Systems in WoW like seasonal loot power jumps, Artifact Knowledge, and story chapters are designed for the game like WWE’s hype videos are for their storylines. You can be there for the whole ride, if you want, but sometimes, that whole ride just isn’t that great and will let you down. You can instead choose to come back in-between, and you get a condensed burst of fun that seems a bit more fulfilling and allows you to dip right back out without missing much.

In a future post, I think I am going to discuss this topic more specifically (and more game-focused so you won’t have to read more wrestling storyline recaps!) but I find it fascinating that with the focus on MAU (no matter how fervently they deny it), the game actively engages in a sort of self-sabotage, where the smart play if you want to get the most reward out of your time is to come back on the season markers, play for a small, focused burst of time, and then you’re free to go, cancel your sub, and return later when the next season kicks off.

The question for me is this – is this a fun way to engage?

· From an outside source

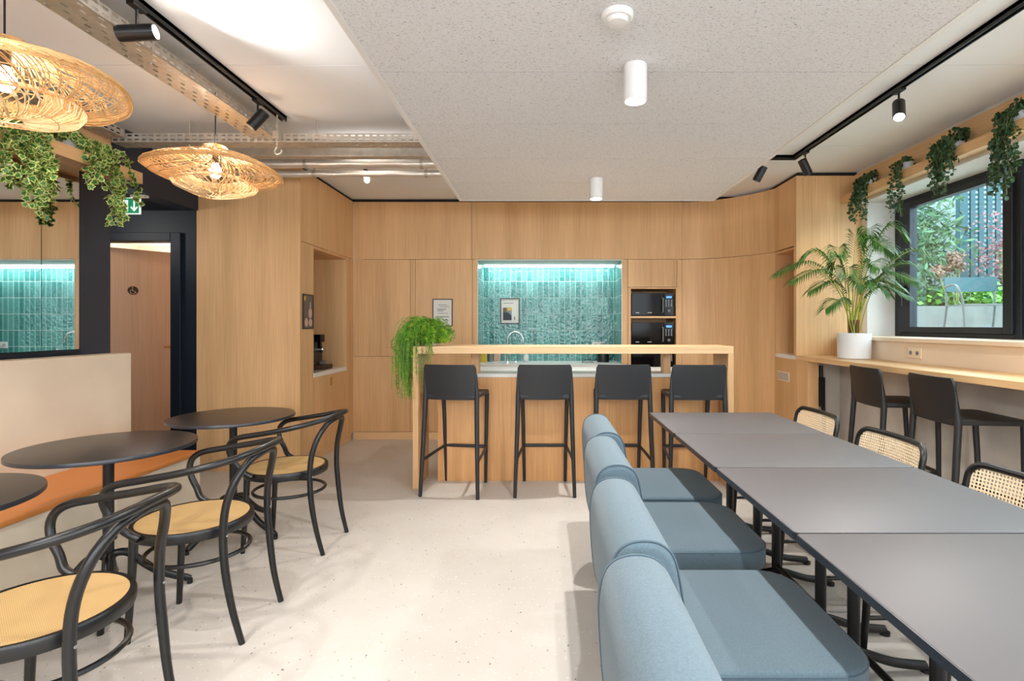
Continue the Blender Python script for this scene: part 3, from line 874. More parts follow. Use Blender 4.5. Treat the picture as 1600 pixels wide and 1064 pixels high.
track_spot(-1.80, 2.32, (0.8, 0.15, 0.12), 'black track spotlight nearest on the left track, shining sideways', 32, True, ang=110, L=0.15)
track_spot(-1.80, 3.30, (-0.5, -0.2, -0.7), 'black track spotlight at the far end of the left track', 45, False, ang=90)
track_spot(2.13, 3.15, (-0.35, -0.55, -1), 'lit black track spotlight nearest on the right track', 60, True, ang=110)
track_spot(2.13, 4.28, (0.45, 0.2, -0.7), 'black track spotlight at the bend of the right track', 14, False, ang=90)
track_spot(1.84, 4.47, (-0.35, 0.3, -0.8), 'black track spotlight half hidden behind the ceiling panel edge', 35, False, ang=90)
t = track_spot(-1.615, 4.78, (0.35, -0.9, -0.25), 'small bright spotlight below the ceiling left of the suspended panel', 40, True, drop=0.07, ang=100, R=0.028, L=0.08)
# spots of the part of the room behind the camera
for (x, y, tgt) in ((-1.8, 1.2, (-2.6, 2.0, 0)), (-1.8, -0.4, (-2.6, 0.4, 0)), (2.13, 1.8, (2.6, 2.8, 0.5)), (2.13, 0.2, (1.2, 0.6, 0)), (-1.8, 0.4, (-0.6, 2.6, 0))):
    spot('track_beam', (x, y, 2.6), tgt, 45, 100, 0.8, 0.03)


# ================================================================== CABLE TRAYS, DUCTS
def perforated(mb, o, u, v, Lu, Lv, rows, pitch=0.05, slot=0.03, sh=0.011):
    """flat strip with slots: o origin, u along length, v across; real openings"""
    o, u, v = Vector(o), Vector(u), Vector(v)
    nsl = int(Lu / pitch)
    us = [0.0]; hole = []
    for k in range(nsl):
        a = (k + 0.5) * pitch - slot / 2
        us += [a, a + slot]
    us.append(Lu)
    vs_ = [0.0]
    rp = Lv / rows
    for r in range(rows):
        c_ = (r + 0.5) * rp
        vs_ += [c_ - sh / 2, c_ + sh / 2]
    vs_.append(Lv)
    P = [o + u * a + v * b for a in us for b in vs_]
    nv = len(vs_); fs = []
    for i in range(len(us) - 1):
        for j in range(nv - 1):
            if i % 2 == 1 and j % 2 == 1 and ((j // 2 + i // 2) % 2 == 0 or rows < 3): continue
            fs.append((i * nv + j, (i + 1) * nv + j, (i + 1) * nv + j + 1, i * nv + j + 1))
    mb.add(P, fs)


def tray(name, label, o, axis, L, W, H=0.06):
    t = thing(name, label, 'cable tray', group='galvanised cable trays under the ceiling')
    x, y, z = o
    b = MB(); s1 = MB()
    if axis == 'y':
        perforated(b, (x, y, z), (0, 1, 0), (1, 0, 0), L, W, 5)
        perforated(s1, (x, y, z), (0, 1, 0), (0, 0, 1), L, H, 2); perforated(s1, (x + W, y, z), (0, 1, 0), (0, 0, 1), L, H, 2)
        rods = [(x + W / 2, y + k) for k in [0.6 + 1.1 * i for i in range(int(L / 1.1))]]
    else:
        perforated(b, (x, y, z), (1, 0, 0), (0, 1, 0), L, W, 3)
        perforated(s1, (x, y, z), (1, 0, 0), (0, 0, 1), L, H, 2); perforated(s1, (x, y + W, z), (1, 0, 0), (0, 0, 1), L, H, 2)
        rods = [(x + k, y + W / 2) for k in [0.5 + 0.9 * i for i in range(int(L / 0.9))]]
    for mb_, nm in ((b, 'base'), (s1, 'side_rail')):
        o_ = mb_.build(nm, 'galv', t)
        q = o_.modifiers.new('solid', 'SOLIDIFY'); q.thickness = 0.0012
    for (a, c_) in rods: MB().cyl((a, c_, z), (a, c_, CZ), 0.004, 6).cyl((a, c_, z - 0.008), (a, c_, z), 0.009, 6).build('hanger_rod', 'galv', t, smooth=True)
    return t


tray('cable_tray', 'perforated cable tray running beside the left lighting track', (-2.03, -2.4, 2.60), 'y', 6.03, 0.17)
tray('cable_tray', 'perforated cable tray crossing the left ceiling towards the panel', (-3.0, 3.64, 2.575), 'x', 2.7, 0.12)
tray('cable_tray', 'short perforated cable tray in the far left ceiling corner', (-3.02, 2.7, 2.60), 'y', 0.93, 0.12)


def pipe(name, y, z, r, m_, label):
    t = thing(name, label, 'pipe', group='pipes crossing under the ceiling')
    n = 60
    MB().tube([(-3.08 + 3.3 * k / n, y, z + 0.002 * math.sin(k)) for k in range(n + 1)], [r * (1 + 0.02 * math.sin(k * 2.3)) for k in range(n + 1)], 16).build('tube', m_, t, smooth=True)
    for x in (-1.95, -1.0): MB().tube([(x - 0.012, y, z), (x + 0.012, y, z)], r * 1.12, 16).cyl((x, y, z + r), (x, y, CZ), 0.004, 6).build('clamp', 'galv', t, smooth=True)


pipe('insulated_pipe', 4.30, 2.627, 0.036, 'foil', 'thicker foil wrapped pipe, upper of the two shiny ones')
pipe('insulated_pipe', 4.46, 2.590, 0.028, 'foil', 'thinner foil wrapped pipe, lower of the two shiny ones')
tag(MB().box(-3.08, 0.2, 4.12, 4.20, 2.63, 2.70).build('steel_duct', 'galv', bevel=0.004), 'flat grey steel duct just above the shiny pipes', 'duct')
hk = MB().tube([(-1.79, 3.52, 2.72), (-1.79, 3.52, 2.50)], 0.005, 8).box(-1.81, -1.77, 3.50, 3.54, 2.55, 2.60)
hk.tube(spline([(-1.79, 3.52, 2.50), (-1.805, 3.52, 2.47), (-1.79, 3.52, 2.45), (-1.765, 3.52, 2.46), (-1.76, 3.52, 2.48)], 4), 0.006, 8)
tag(hk.build('hanging_clamp', 'galv', smooth=True), 'small steel clamp dangling at the end of the left track', 'clamp')


# ================================================================== MIRROR, BENCH
mr = thing('wall_mirror', 'large wall mirror in panes above the beige bench back', 'mirror')
zs0, zs1 = 1.147, 2.345
yy = [3.456, 3.195, 2.55, 1.90, 1.25, 0.6]
for a, b in zip(yy[1:], yy[:-1]):
    MB().box(-3.084, -3.06, a + 0.002, b - 0.002, zs0, zs1).build('pane', 'mirror', mr)
MB().box(-3.088, -3.065, 0.59, 3.47, zs0 - 0.03, zs0 - 0.001).box(-3.088, -3.065, 0.59, 3.47, zs1 + 0.001, zs1 + 0.03).build('frame', 'navy_dark', mr)

bn = thing('banquette', 'beige banquette with tan seat along the mirror wall', 'bench')
bp_ = MB(); bp_.box(-3.085, -2.94, -1.5, 3.74, 0.0, 1.107)
bp_.build('back_panel', 'fabric_beige', bn, bevel=0.006)
MB().box(-2.935, -2.45, -1.5, 3.74, 0.0, 0.385).build('base', 'fabric_beige', bn, bevel=0.004)
MB().box(-2.935, -2.442, -1.5, 3.742, 0.386, 0.415).build('seat', 'tan', bn, bevel=0.008, seg=3)
so = thing('floor_socket', 'white double socket low on the front of the banquette', 'socket', (-2.449, 3.28, 0.165))
so.location = (-2.449, px(240, 1) and (-2.449 / ((240 - 850) / 820.0)), 0.0)
Ys = so.location.y
so.location.z = pz(788, Ys)
MB().box(0.0, 0.008, -0.07, 0.07, -0.037, 0.037).build('plate', 'fixture_white', so, bevel=0.003)
MB().cyl((0.007, 0.033, 0), (0.010, 0.033, 0), 0.018).cyl((0.007, -0.033, 0), (0.010, -0.033, 0), 0.018).build('outlet', 'grey_btn', so)

# shelves with plants
sh = thing('plant_shelf', 'oak plant shelf above the mirror on the left wall', 'shelf')
MB().box(-3.085, -2.862, -1.5, 3.72, 2.33, 2.35).build('shelf_board', 'oak_y', sh)
MB().box(-2.862, -2.845, -1.5, 3.72, 2.304, 2.381).build('front_lip', 'oak_y', sh)
MB().box(-3.086, -3.07, -1.5, 3.72, 2.35, 2.66).build('back_board', 'oak_y', sh)
sh = thing('plant_shelf', 'oak plant shelf above the window on the right wall', 'shelf')
MB().box(2.818, 2.945, -2.5, YP - 0.002, 2.47, 2.49).build('shelf_board', 'oak_y', sh)
MB().box(2.80, 2.818, -2.5, YP - 0.002, 2.445, 2.518).build('front_lip', 'oak_y', sh)
MB().box(2.93, 2.948, -2.5, YP - 0.002, 2.50, 2.72).build('back_board', 'oak_y', sh)


# ================================================================== EXIT SIGN
ex = thing('exit_sign', 'green emergency exit sign with running figure and arrow in the dark doorway', 'sign', (-3.222, 4.12, 2.24))
MB().box(-0.115, 0.055, -0.008, 0.008, -0.065, 0.065).build('panel', 'sign_white', ex, bevel=0.003)
MB().box(-0.02, 0.10, -0.012, 0.03, 0.067, 0.088).build('bracket', 'fixture_white', ex, bevel=0.003)
gs = MB().box(-0.108, 0.048, -0.0095, -0.008, -0.058, 0.058).build('green_field', 'green_sign', ex)
ar = MB().prism([(0.0, -0.045), (0.03, -0.012), (0.021, -0.005), (0.006, -0.02), (0.006, 0.04), (-0.006, 0.04), (-0.006, -0.02), (-0.021, -0.005), (-0.03, -0.012)][::-1],
                lambda a, b, d: (a + 0.012, d, b), -0.011, -0.0095)
ar.build('arrow', 'sign_white', gs)
rm = MB().box(-0.098, -0.035, -0.0105, -0.0095, -0.045, 0.045, 0)
rm.build('doorway_symbol', 'sign_white', gs)
fg = MB()
for pth in ([(-0.066, 0.018), (-0.07, -0.006)], [(-0.07, -0.006), (-0.056, -0.02), (-0.062, -0.038)], [(-0.07, -0.006), (-0.08, -0.022), (-0.094, -0.024)], [(-0.066, 0.016), (-0.05, 0.006)], [(-0.066, 0.016), (-0.084, 0.004)]):
    fg.tube([(a, -0.0125, b) for a, b in pth], 0.0042, 6)
fg.lathe([(0.0005, -0.006), (0.006, 0), (0.0005, 0.006)], (-0.062, -0.0125, 0.029), 10)
fg.build('running_figure', 'green_sign', gs)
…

I’d argue that I’m not really engaging with WoW in this way, because I still log in at least a few times a week (and I have been doing some light alt leveling, so my playtime in WoW as of late has been higher), but I do know plenty of people who would do this in the past on an expansion basis. Many of my longer-tenured guildmates have been like this since Mists of Pandaria – they’ll buy the expansion, log in and play to level cap, do dungeons, do a bit of content at endgame, and then we won’t see them for two years in game, when they repeat the cycle. To them, I think they would express their interactions with WoW the same way I describe mine with wrestling – they love WoW, they just don’t like it all that much.

I guess the question that leaves for Blizzard is this – what would it take for people to love the game and like it at the same time?

I’ll leave my answers for that to a future post series, but for now, hey, food for thought!